皆さんも、「月光」の出だしの三つの音を聞いたことがあるでしょう。静かに、静かに奏でられる三連譜に重なっていくように、強い思いをあらわすようなメロディが奏でられていきます。それは、目の見えない娘、耳の聞えないベートーベン、それぞれに与えられたさだめがありながらも、それでも見たい、聞きたいという願いのような、叫びのような、それでも運命を受け入れざるを得ない悲しさに充ちた旋律です。
ベートーベンと、その娘に、どんなドラマがあったのかはわかりません。けれども、彼女の目には見えないけれども、心の目には白く光る月が見えたことでしょう。ベートーベンにとっては、月の光を見つめながら、心の中でその旋律がかなでられていたでしょう。
2月28日、私たちの幼稚園で音楽会が催されます。わが子、孫の歌い、奏でる音楽は、何よりも心をいやしてくれるものだと思います。私たち大人のように、まだ生きる苦しみも、挫折も知らない彼らの奏でる音楽、歌声は、天使の歌声のように思えるかもしれません。
今、世の中はたくさんの悲しい出来事、経済の問題など、明るい未来を思い描けない状況です。保護者の中にも、その苦しみの中にあるご家庭があるかもしれません。または、外からは幸福に見えて、何か苦しみを抱えているご家庭があるかもしれません。

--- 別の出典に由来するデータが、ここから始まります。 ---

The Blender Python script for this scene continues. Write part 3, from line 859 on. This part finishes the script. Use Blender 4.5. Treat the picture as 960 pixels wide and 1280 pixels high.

神さまのところからやってきて、まだ数年しかたっていない無垢な魂の子どもたち。彼らの歌声、彼らの奏でる音楽を聞きにいらしてください。悩み、苦しみのない人生はありません。お父さん、お母さん、おじいさん、おばあさん、お一人お一人が何かを抱えて生きているのだと思います。どうぞ、子どもたちが懸命に練習した成果を見てくださるとともに、ご自身の心をいやすためにも、無垢な魂が奏でる音楽を聞きにいらしてください。